— start —
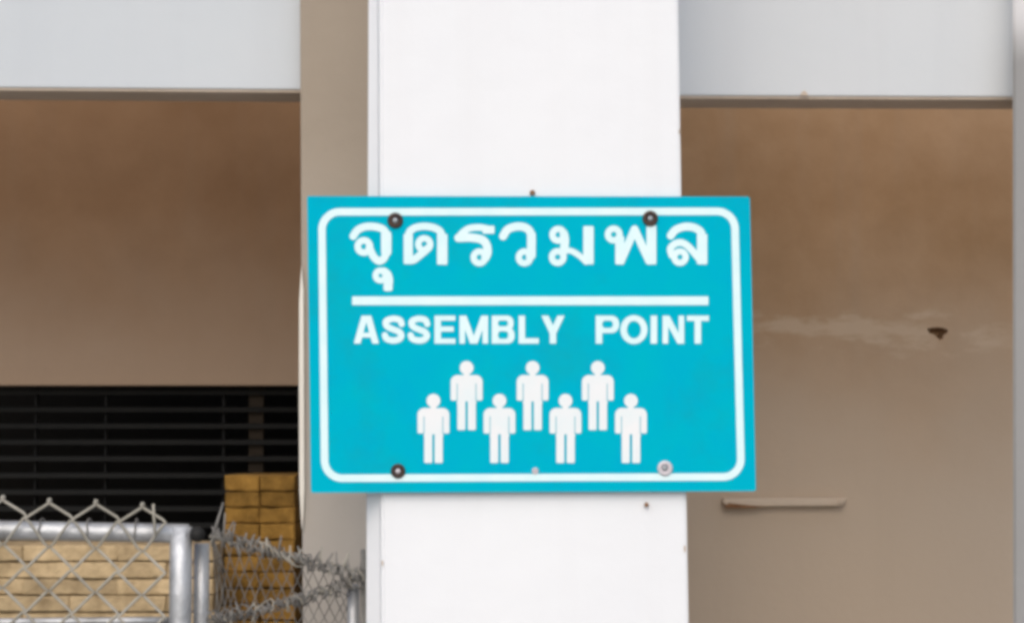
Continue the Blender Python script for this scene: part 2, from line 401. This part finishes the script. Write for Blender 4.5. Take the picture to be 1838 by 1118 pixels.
# ------------------------------------------------------------ brick stacks
def brick_mesh(name, L, D, H, m):
    b = box(bmesh.new(), -L/2, L/2, -D/2, D/2, 0, H)
    bmesh.ops.subdivide_edges(b, edges=[e for e in b.edges if abs(e.verts[0].co.y-e.verts[1].co.y) < .001 and e.verts[0].co.y < 0 and abs(e.verts[0].co.x-e.verts[1].co.x) > .01], cuts=3)
    for v in b.verts: v.co += Vector((random.uniform(-.0012,.0012), random.uniform(-.002,.002), random.uniform(-.0012,.0008)))
    bmesh.ops.bevel(b, geom=[e for e in b.edges if abs(e.verts[0].co.y-e.verts[1].co.y) < .01 and e.verts[0].co.y < 0], offset=.0022, segments=1, affect='EDGES')
    bmesh.ops.recalc_face_normals(b, faces=b.faces[:])
    me = bpy.data.meshes.new(name); b.to_mesh(me); b.free(); me.materials.append(m); return me
def stack(px0, px1, ytop, Y, H, L, D, m, label, bond):
    xA, xB = P(px0, 900, Y).x, P(px1, 900, Y).x; top = P(0, ytop, Y).z
    root = empty('brick_stack', ((xA+xB)/2, Y+D/2, 0))
    n = round(top/H); H2 = top/n
    me = [brick_mesh('brick', L-.0022, D, H2-.0022, m) for _ in range(7)]
    k = round((xB-xA)/L); L2 = (xB-xA)/k
    half = brick_mesh('brick', L2/2-.0022, D, H2-.0022, m)
    for r_ in range(n):
        off = bond and r_ % 2
        items = []
        if off: items = [(L2/4, half)] + [(L2*(i+1), None) for i in range(k-1)] + [(L2*k - L2/4, half)]
        else: items = [(L2*(i+.5), None) for i in range(k)]
        for x, q in items:
            o = link('brick', q or random.choice(me), None, root)
            o.location = (xA + x - root.location.x + random.uniform(-.001,.001), random.uniform(-.004,.004), r_*H2)
            o.rotation_euler.z = R(random.uniform(-.5,.5))
    return tag(root, label, 'brick stack')
YK = 3.60
pb = .0290
stack(403, 531, 851, YK, pb, .064, .15, M['brick_y'], 'narrow stack of ochre brown bricks beside the beige pilaster', False)
stack(-300, 384, 976, YK-.2, .0283, .165, .12, M['brick_t'], 'low wide stack of tan bricks behind the chain link gate', True)

# ------------------------------------------------------------ chain link gate
YF = 2.80; sc = YF/F
gate = empty('chain_link_gate', (P(0,940,YF).x, YF, 0))
rr = 17.0*sc
def pipe(name, a, b, r, m=M['galv'], par=gate, seg=20, nb=14, label=None):
    pts = [Vector(a).lerp(Vector(b), i/nb) for i in range(nb+1)]
    return child(name, tube(bmesh.new(), pts, r, seg), m, par, True, label)
pipe('top_rail', P(-900, 935, YF), P(338, 957, YF), rr)
p = P(325, 950, YF); pz = Vector((p.x, YF, .06)); pipe('gate_post', Vector((p.x, YF, p.z+.004)), pz, 20*sc)
p2 = P(-900, 925, YF); pipe('gate_post', Vector((p2.x, YF, p2.z)), Vector((p2.x, YF, .06)), 20*sc)
pipe('mid_rail', P(-900, 1124, YF+.01), P(303, 1113, YF+.01), 7*sc)
pipe('bottom_rail', (p2.x, YF, .10), (p.x, YF, .10), rr)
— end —
Copy out all the data exactly; skip the pictures.

Continue the Blender Python script for this scene: part 2, from line 401. This part finishes the script. Write for Blender 4.5. Take the picture to be 1838 by 1118 pixels.
# ------------------------------------------------------------ brick stacks
def brick_mesh(name, L, D, H, m):
    b = box(bmesh.new(), -L/2, L/2, -D/2, D/2, 0, H)
    bmesh.ops.subdivide_edges(b, edges=[e for e in b.edges if abs(e.verts[0].co.y-e.verts[1].co.y) < .001 and e.verts[0].co.y < 0 and abs(e.verts[0].co.x-e.verts[1].co.x) > .01], cuts=3)
    for v in b.verts: v.co += Vector((random.uniform(-.0012,.0012), random.uniform(-.002,.002), random.uniform(-.0012,.0008)))
    bmesh.ops.bevel(b, geom=[e for e in b.edges if abs(e.verts[0].co.y-e.verts[1].co.y) < .01 and e.verts[0].co.y < 0], offset=.0022, segments=1, affect='EDGES')
    bmesh.ops.recalc_face_normals(b, faces=b.faces[:])
    me = bpy.data.meshes.new(name); b.to_mesh(me); b.free(); me.materials.append(m); return me
def stack(px0, px1, ytop, Y, H, L, D, m, label, bond):
    xA, xB = P(px0, 900, Y).x, P(px1, 900, Y).x; top = P(0, ytop, Y).z
    root = empty('brick_stack', ((xA+xB)/2, Y+D/2, 0))
    n = round(top/H); H2 = top/n
    me = [brick_mesh('brick', L-.0022, D, H2-.0022, m) for _ in range(7)]
    k = round((xB-xA)/L); L2 = (xB-xA)/k
    half = brick_mesh('brick', L2/2-.0022, D, H2-.0022, m)
    for r_ in range(n):
        off = bond and r_ % 2
        items = []
        if off: items = [(L2/4, half)] + [(L2*(i+1), None) for i in range(k-1)] + [(L2*k - L2/4, half)]
        else: items = [(L2*(i+.5), None) for i in range(k)]
        for x, q in items:
            o = link('brick', q or random.choice(me), None, root)
            o.location = (xA + x - root.location.x + random.uniform(-.001,.001), random.uniform(-.004,.004), r_*H2)
            o.rotation_euler.z = R(random.uniform(-.5,.5))
    return tag(root, label, 'brick stack')
YK = 3.60
pb = .0290
stack(403, 531, 851, YK, pb, .064, .15, M['brick_y'], 'narrow stack of ochre brown bricks beside the beige pilaster', False)
stack(-300, 384, 976, YK-.2, .0283, .165, .12, M['brick_t'], 'low wide stack of tan bricks behind the chain link gate', True)

# ------------------------------------------------------------ chain link gate
YF = 2.80; sc = YF/F
gate = empty('chain_link_gate', (P(0,940,YF).x, YF, 0))
rr = 17.0*sc
def pipe(name, a, b, r, m=M['galv'], par=gate, seg=20, nb=14, label=None):
    pts = [Vector(a).lerp(Vector(b), i/nb) for i in range(nb+1)]
    return child(name, tube(bmesh.new(), pts, r, seg), m, par, True, label)
pipe('top_rail', P(-900, 935, YF), P(338, 957, YF), rr)
p = P(325, 950, YF); pz = Vector((p.x, YF, .06)); pipe('gate_post', Vector((p.x, YF, p.z+.004)), pz, 20*sc)
p2 = P(-900, 925, YF); pipe('gate_post', Vector((p2.x, YF, p2.z)), Vector((p2.x, YF, .06)), 20*sc)
pipe('mid_rail', P(-900, 1124, YF+.01), P(303, 1113, YF+.01), 7*sc)
pipe('bottom_rail', (p2.x, YF, .10), (p.x, YF, .10), rr)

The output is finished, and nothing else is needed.